Many Employers Not Measuring Wellness Programs

January 6, 2011 ( – Employers spent 35% more or about $220 on each employee who participated in a wellness program in 2010 compared to 2009, according to a new report.

However, according to the Buck Consultants study, only 37% of U.S. employers measure the effectiveness of their wellness initiative. Among U.S. respondents, 40% have measured how wellness programs affect the cost of providing health care benefits to their employees. Of those, 45% report success in slowing health care cost increases, with a typical reduction of two to five percentage points per year. Eleven percent of U.S. respondents spend more than $500 per employee per year on wellness rewards, with the largest rewards reported at $3,000 per employee, Buck said.

“Organizations that measure the impact of their wellness programs are more successful at improving their employees’ health and overall wellness,” said Barry Hall, a Buck principal who directed the survey, in a news release. “However, many simply don’t know how to measure their results, or they don’t have the resources to do so.”

The wellness programs continued to gain momentum this year among U.S.-based organizations as a key strategy to reduce the cost of providing health care, improve worker productivity, and reduce absenteeism, Buck found. Globally, improving productivity is the most important objective for wellness programs, with improving workforce morale and engagement rising from the third to the second most important objective.

The U.S. results contrast with results in other regions on the health risks that drive wellness programs.

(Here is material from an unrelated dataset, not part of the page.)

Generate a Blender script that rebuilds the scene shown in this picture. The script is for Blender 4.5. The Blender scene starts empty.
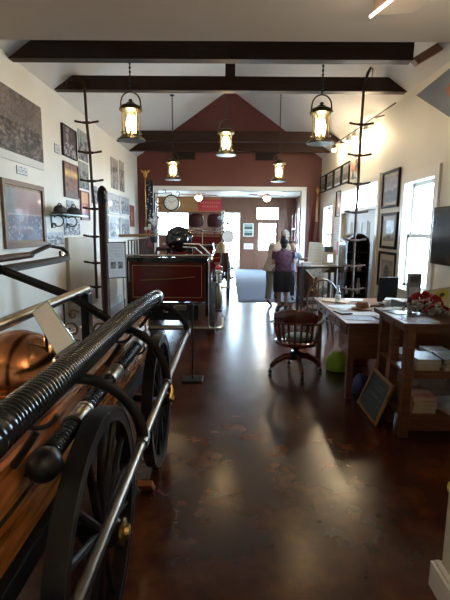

Globally, reducing workplace stress is the top driver of wellness programs, particularly in Canada, Europe, Asia, Australia, the Middle East, and Africa. In the United States, the lack of physical activity is the top driver, and stress ranks much lower (sixth) as a health risk targeted by these programs.

Other findings of the wellness study include:

  • Globally, 66% of respondents have a formal wellness strategy, a significant increase from 49% in 2007.
  • Wellness programs are most prevalent in North America, where 74% of responding employers offer them.
  • The fastest-growing components of wellness programs are technology-driven tools. In three years, employers around the world expect a six-fold increase in their use of mobile technology – such as smartphones – to support employee wellness initiatives.

Among multinational employers 54% have a global strategy (a significant increase from 41%  last year and 34% in 2008). Wellness programs are most prevalent in North America, where they are offered by 74% of surveyed employers, but employer health promotion continues to grow in popularity throughout the world, with 41% to 49% of surveyed employers providing programs to their employees in all regions outside North America.

The survey analyzed responses from more than 1,200 organizations in 47 countries representing more than 13 million employees. The poll was conducted in association with Pfizer, CIGNA, Wolf Kirsten International Health Consulting, and WorldatWork. This year, 1,248 organizations based in 47 countries, representing more than 13 million employees, responded to the survey.